On ne peut remonter dans le temps et refaire l’histoire. On ne peut que tirer des leçons et aller de l’avant. Oui il faut reconstruire, il faut réparer, il ne faut plus se résigner mais surtout il faut transmettre. A travers l’art, l’écriture et l’histoire pour refondre l’imaginaire collectif dans un moule favorable à l’acceptation et l’estime de soi des jeunes générations.
Lorsque l’on se réconcilie avec soi-même tous les complexes et toutes les idées reçues disparaissent pour ne laisser place qu’à la quiétude et l’assurance de notre importance. Je l’ai dit, j’ai lu et j’aime Césaire, Fanon, Senghor ou Angelou mais oublier des plumes comme Maupassant, Sand, de Beauvoir ou Flaubert qui ont accompagné mon adolescence serait un mensonge envers moi-même. Dois-je pour autant me sentir coupable ?
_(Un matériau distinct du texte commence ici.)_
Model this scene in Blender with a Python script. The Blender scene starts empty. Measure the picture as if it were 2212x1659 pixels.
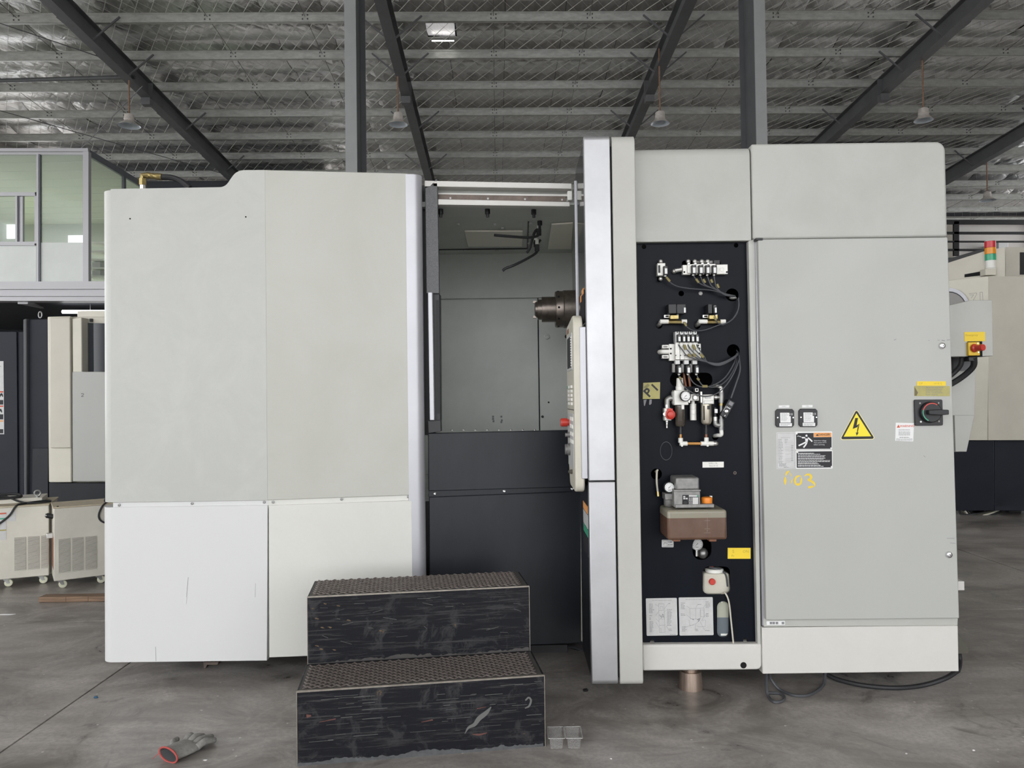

Je reste convaincu que s’il existe des nations dominantes, c’est qu’elles ont pris le temps d’étudier et de connaître leurs cibles. Il ne s’agit pas de sortir d’une forme d’ignorance pour plonger dans une autre. Mon observation finale se résume en quelques mots :" La peur de l’autre c’est avant tout la peur de soi, fuyez le manichéisme, acceptez votre héritage culturel et traditionnel et bâtissez."